As your country moves to implement the Marrakesh Treaty for all the good and wonderful reasons of helping people who are blind or have other disabilities that interfere with reading print, please advocate for a copyright exception without the poison pill of limiting this law to books that cannot be purchased. If we can do that together, we will advance the cause of ending the book famine, and providing far better opportunities for people who need accessible books the most, and are least able to afford them.

Comments

Jim Fruchterman said…
The following comments by Marcus Low, a blind activist from South Africa who was part of the Marrakesh Treaty negotiations, were made on an email list discussing this topic especially around Canada's proposed Marrakesh implementation legislation, and are reproduced here with his permission

There is another serious problem with commercial availability that is widely underappreciated and that is potentially very limiting and frustrating to blind people like myself.

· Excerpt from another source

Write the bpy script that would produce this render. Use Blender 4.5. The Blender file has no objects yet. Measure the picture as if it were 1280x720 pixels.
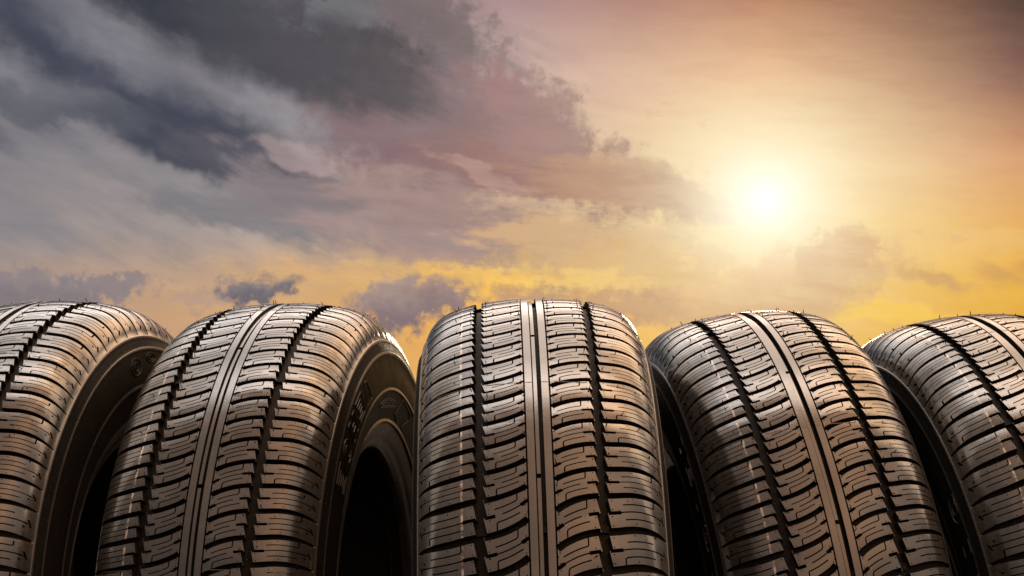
import bpy, math, random
import numpy as np
from mathutils import Vector, Matrix
from mathutils.geometry import delaunay_2d_cdt

random.seed(7)
rng = np.random.default_rng(11)
scene = bpy.context.scene
col = scene.collection
MM = 0.001
R = 322.6                     # crown radius of a tyre, mm

# ------------------------------------------------------------------ helpers
def lin(c):
    return tuple(((v / 255) / 12.92 if v / 255 <= 0.04045 else ((v / 255 + 0.055) / 1.055) ** 2.4) for v in c)

def tag(o, label=None, cat=None, group=None, kind=None):
    if label: o['label'] = label
    if cat: o['category'] = cat
    if group: o['group'] = group
    if kind: o['kind'] = kind

def make_mesh(name, verts, tris, mats, smooth=None, normals=None, matidx=None, uv=None):
    me = bpy.data.meshes.new(name)
    verts = np.asarray(verts, dtype=np.float32)
    tris = np.asarray(tris, dtype=np.int32)
    n = tris.shape[1]
    me.vertices.add(len(verts)); me.vertices.foreach_set('co', (verts * MM).ravel())
    me.loops.add(tris.size); me.loops.foreach_set('vertex_index', tris.ravel())
    me.polygons.add(len(tris))
    me.polygons.foreach_set('loop_start', np.arange(len(tris), dtype=np.int32) * n)
    me.polygons.foreach_set('loop_total', np.full(len(tris), n, dtype=np.int32))
    if smooth is None: smooth = np.ones(len(tris), dtype=bool)
    me.polygons.foreach_set('use_smooth', np.asarray(smooth, dtype=bool))
    if matidx is not None: me.polygons.foreach_set('material_index', np.asarray(matidx, dtype=np.int32))
    if uv is not None:
        lay = me.uv_layers.new(name='UVMap')
        lay.data.foreach_set('uv', np.asarray(uv, dtype=np.float32)[tris.ravel()].ravel())
    for m in mats: me.materials.append(m)
    me.update(calc_edges=True); me.validate()
    if normals is not None:
        me.normals_split_custom_set_from_vertices([tuple(v) for v in np.asarray(normals, dtype=float)])
    return me

def link(name, data, parent=None):
    o = bpy.data.objects.new(name, data); col.objects.link(o)
    if parent is not None: o.parent = parent
    return o

# ------------------------------------------------------------------ materials
class NT:
    """small helper for writing node maths"""
    def __init__(self, tree): self.t = tree; self.n = tree.nodes; self.l = tree.links
    def put(self, sock, v):
        if isinstance(v, bpy.types.NodeSocket): self.l.new(v, sock)
        else: sock.default_value = v
    def math(self, op, a, b=None, c=None, clamp=False):
        m = self.n.new('ShaderNodeMath'); m.operation = op; m.use_clamp = clamp
        self.put(m.inputs[0], a)
        if b is not None: self.put(m.inputs[1], b)
        if c is not None: self.put(m.inputs[2], c)
        return m.outputs[0]
    def add(self, a, b): return self.math('ADD', a, b)
    def sub(self, a, b): return self.math('SUBTRACT', a, b)
    def mul(self, a, b): return self.math('MULTIPLY', a, b)
    def mad(self, a, b, c): return self.math('MULTIPLY_ADD', a, b, c)
    def step(self, x, lo, hi, a=0.0, b=1.0, smooth=True):
        m = self.n.new('ShaderNodeMapRange'); m.interpolation_type = 'SMOOTHSTEP' if smooth else 'LINEAR'
        for k, v in zip(('Value', 'From Min', 'From Max', 'To Min', 'To Max'), (x, lo, hi, a, b)): self.put(m.inputs[k], v)
        return m.outputs[0]
    def mix(self, f, a, b, mode='MIX'):
        m = self.n.new('ShaderNodeMix'); m.data_type = 'RGBA'; m.blend_type = mode; m.clamp_factor = True
        self.put(m.inputs[0], f)
        for s, v in ((m.inputs[6], a), (m.inputs[7], b)):
            if isinstance(v, bpy.types.NodeSocket): self.l.new(v, s)
            else: s.default_value = (*v[:3], 1)
        return m.outputs[2]
    def noise(self, vec, scale, detail=4, rough=0.55, dist=0.0):
        m = self.n.new('ShaderNodeTexNoise'); self.l.new(vec, m.inputs['Vector'])
        m.inputs['Scale'].default_value = scale; m.inputs['Detail'].default_value = detail
        m.inputs['Roughness'].default_value = rough; m.inputs['Distortion'].default_value = dist
        return m
    def noise2(self, vec, scale, detail=4, rough=0.55, dist=0.0):
        m = self.noise(vec, scale, detail, rough, dist); m.noise_dimensions = '2D'; return m
    def comb(self, x, y, z=0.0):
        m = self.n.new('ShaderNodeCombineXYZ'); self.put(m.inputs[0], x); self.put(m.inputs[1], y); self.put(m.inputs[2], z)
        return m.outputs[0]
    def ramp(self, f, stops):
        m = self.n.new('ShaderNodeValToRGB'); self.l.new(f, m.inputs[0])
        e = m.color_ramp.elements
        while len(e) < len(stops): e.new(0.5)
        for el, (p, c) in zip(e, stops): el.position = p; el.color = (*c, 1)
        return m.outputs[0]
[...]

In short, in many cases where there will be a commercially available version of a book on the market in an accessible format, that book might not be available in the right accessible format for a specific individual. Here are two ways in which this problem works:
1. In some cases the only commercially available accessible version of
a book will be the Kindle version. In such a case people who do not have a Kindle or a device with an accessible Kindle app will be excluded (same goes for books exclusive to iBooks or Kobo etc.). For middle class people in rich countries this may not be such a big problem since people could simply buy the additional devices needed, but in poor countries it creates a very significant barrier to accessing books.
2. In some cases the only commercially available accessible version of
a book will not be sufficiently accessible. Some people need accessible format books that allows for reading with a refreshable braille display, but not all commercially available “accessible formats” allow for that. Personally I need books in formats that are highly navigable, like DAISY, but many commercially available accessible formats offer only very poor navigability. Commercial availability is likely to recreated the situation where people like myself have to struggle with insufficiently accessible commercially available books while more accessible versions of those books exist, but are unavailable due to legal barriers.

I fully agree with the concerns raised by Jim and others.

For an important country like Canada to include commercial availability it in their implementation of Marrakesh is not only bad in itself, but sends a very bad message to the rest of the world.

I would like to support the WBU and CNIB in whatever way they decide to challenge this crippled implementation of Marrakesh.